*DIRECTION:* Transcribe the lines from the start of the data below through the line with "Lk(rp.outputs[0], bg.inputs[0]); bg.inputs[1].default_value", word for word and nothing more.

*DATA PROVIDED:*
** Begin **

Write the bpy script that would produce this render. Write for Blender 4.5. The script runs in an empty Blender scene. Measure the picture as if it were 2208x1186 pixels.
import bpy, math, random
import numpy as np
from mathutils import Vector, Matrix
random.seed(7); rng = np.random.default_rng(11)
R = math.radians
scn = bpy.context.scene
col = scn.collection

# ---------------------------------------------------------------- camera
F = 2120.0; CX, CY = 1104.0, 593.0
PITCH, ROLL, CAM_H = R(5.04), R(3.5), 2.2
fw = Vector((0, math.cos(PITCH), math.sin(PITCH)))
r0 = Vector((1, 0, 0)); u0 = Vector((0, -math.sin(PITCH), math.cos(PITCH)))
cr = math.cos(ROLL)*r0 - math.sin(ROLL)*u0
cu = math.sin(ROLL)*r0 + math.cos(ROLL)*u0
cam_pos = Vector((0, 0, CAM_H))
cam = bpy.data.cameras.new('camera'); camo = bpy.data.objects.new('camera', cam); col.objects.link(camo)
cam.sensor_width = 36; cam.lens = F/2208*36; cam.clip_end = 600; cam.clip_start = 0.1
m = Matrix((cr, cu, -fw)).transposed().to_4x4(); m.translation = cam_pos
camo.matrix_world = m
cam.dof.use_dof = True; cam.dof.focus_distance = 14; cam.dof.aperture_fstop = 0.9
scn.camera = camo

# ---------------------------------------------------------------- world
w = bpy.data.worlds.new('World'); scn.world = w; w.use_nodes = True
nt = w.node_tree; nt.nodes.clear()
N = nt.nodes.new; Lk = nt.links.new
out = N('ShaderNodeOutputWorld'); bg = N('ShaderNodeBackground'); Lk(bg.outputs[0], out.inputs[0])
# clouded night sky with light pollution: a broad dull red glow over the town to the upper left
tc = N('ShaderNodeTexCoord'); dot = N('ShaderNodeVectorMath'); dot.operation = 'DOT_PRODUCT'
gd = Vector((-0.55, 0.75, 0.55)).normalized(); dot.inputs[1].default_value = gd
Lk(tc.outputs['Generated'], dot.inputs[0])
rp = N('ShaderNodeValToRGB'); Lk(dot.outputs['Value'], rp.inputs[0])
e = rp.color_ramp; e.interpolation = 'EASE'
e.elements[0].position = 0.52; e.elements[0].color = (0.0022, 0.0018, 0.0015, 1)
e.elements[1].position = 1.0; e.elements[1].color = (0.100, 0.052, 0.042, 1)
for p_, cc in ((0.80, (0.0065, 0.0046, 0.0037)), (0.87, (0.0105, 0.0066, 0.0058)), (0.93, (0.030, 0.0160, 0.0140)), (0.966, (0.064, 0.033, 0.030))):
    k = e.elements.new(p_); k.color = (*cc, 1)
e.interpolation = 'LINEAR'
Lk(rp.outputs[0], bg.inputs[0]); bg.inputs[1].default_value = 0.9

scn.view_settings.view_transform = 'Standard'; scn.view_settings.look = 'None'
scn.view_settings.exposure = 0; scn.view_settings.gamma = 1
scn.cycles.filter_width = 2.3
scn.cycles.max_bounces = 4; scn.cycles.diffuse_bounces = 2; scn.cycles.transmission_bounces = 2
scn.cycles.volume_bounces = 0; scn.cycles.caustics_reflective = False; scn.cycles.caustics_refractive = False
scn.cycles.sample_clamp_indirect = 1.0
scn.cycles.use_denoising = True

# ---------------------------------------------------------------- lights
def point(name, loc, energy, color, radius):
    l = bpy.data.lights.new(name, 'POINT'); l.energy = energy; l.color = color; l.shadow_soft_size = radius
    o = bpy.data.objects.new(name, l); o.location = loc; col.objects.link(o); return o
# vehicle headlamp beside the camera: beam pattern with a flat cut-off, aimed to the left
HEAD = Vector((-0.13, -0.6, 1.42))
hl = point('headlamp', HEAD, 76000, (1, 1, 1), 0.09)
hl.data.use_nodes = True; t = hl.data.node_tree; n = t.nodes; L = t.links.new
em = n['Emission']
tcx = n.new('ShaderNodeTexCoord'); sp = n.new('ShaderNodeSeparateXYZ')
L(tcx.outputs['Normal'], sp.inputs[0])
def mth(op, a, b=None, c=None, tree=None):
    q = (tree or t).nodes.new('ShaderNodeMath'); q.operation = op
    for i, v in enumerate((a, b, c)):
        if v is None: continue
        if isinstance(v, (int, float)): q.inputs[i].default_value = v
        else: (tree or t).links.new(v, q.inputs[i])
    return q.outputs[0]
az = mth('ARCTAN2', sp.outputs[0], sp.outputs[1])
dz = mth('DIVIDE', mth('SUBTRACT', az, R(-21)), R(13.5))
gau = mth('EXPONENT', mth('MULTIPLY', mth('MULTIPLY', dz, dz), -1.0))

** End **

*RESULT OF THIS TASK:*
Write the bpy script that would produce this render. Write for Blender 4.5. The script runs in an empty Blender scene. Measure the picture as if it were 2208x1186 pixels.
import bpy, math, random
import numpy as np
from mathutils import Vector, Matrix
random.seed(7); rng = np.random.default_rng(11)
R = math.radians
scn = bpy.context.scene
col = scn.collection

# ---------------------------------------------------------------- camera
F = 2120.0; CX, CY = 1104.0, 593.0
PITCH, ROLL, CAM_H = R(5.04), R(3.5), 2.2
fw = Vector((0, math.cos(PITCH), math.sin(PITCH)))
r0 = Vector((1, 0, 0)); u0 = Vector((0, -math.sin(PITCH), math.cos(PITCH)))
cr = math.cos(ROLL)*r0 - math.sin(ROLL)*u0
cu = math.sin(ROLL)*r0 + math.cos(ROLL)*u0
cam_pos = Vector((0, 0, CAM_H))
cam = bpy.data.cameras.new('camera'); camo = bpy.data.objects.new('camera', cam); col.objects.link(camo)
cam.sensor_width = 36; cam.lens = F/2208*36; cam.clip_end = 600; cam.clip_start = 0.1
m = Matrix((cr, cu, -fw)).transposed().to_4x4(); m.translation = cam_pos
camo.matrix_world = m
cam.dof.use_dof = True; cam.dof.focus_distance = 14; cam.dof.aperture_fstop = 0.9
scn.camera = camo

# ---------------------------------------------------------------- world
w = bpy.data.worlds.new('World'); scn.world = w; w.use_nodes = True
nt = w.node_tree; nt.nodes.clear()
N = nt.nodes.new; Lk = nt.links.new
out = N('ShaderNodeOutputWorld'); bg = N('ShaderNodeBackground'); Lk(bg.outputs[0], out.inputs[0])
# clouded night sky with light pollution: a broad dull red glow over the town to the upper left
tc = N('ShaderNodeTexCoord'); dot = N('ShaderNodeVectorMath'); dot.operation = 'DOT_PRODUCT'
gd = Vector((-0.55, 0.75, 0.55)).normalized(); dot.inputs[1].default_value = gd
Lk(tc.outputs['Generated'], dot.inputs[0])
rp = N('ShaderNodeValToRGB'); Lk(dot.outputs['Value'], rp.inputs[0])
e = rp.color_ramp; e.interpolation = 'EASE'
e.elements[0].position = 0.52; e.elements[0].color = (0.0022, 0.0018, 0.0015, 1)
e.elements[1].position = 1.0; e.elements[1].color = (0.100, 0.052, 0.042, 1)
for p_, cc in ((0.80, (0.0065, 0.0046, 0.0037)), (0.87, (0.0105, 0.0066, 0.0058)), (0.93, (0.030, 0.0160, 0.0140)), (0.966, (0.064, 0.033, 0.030))):
    k = e.elements.new(p_); k.color = (*cc, 1)
e.interpolation = 'LINEAR'
Lk(rp.outputs[0], bg.inputs[0]); bg.inputs[1].default_value = 0.9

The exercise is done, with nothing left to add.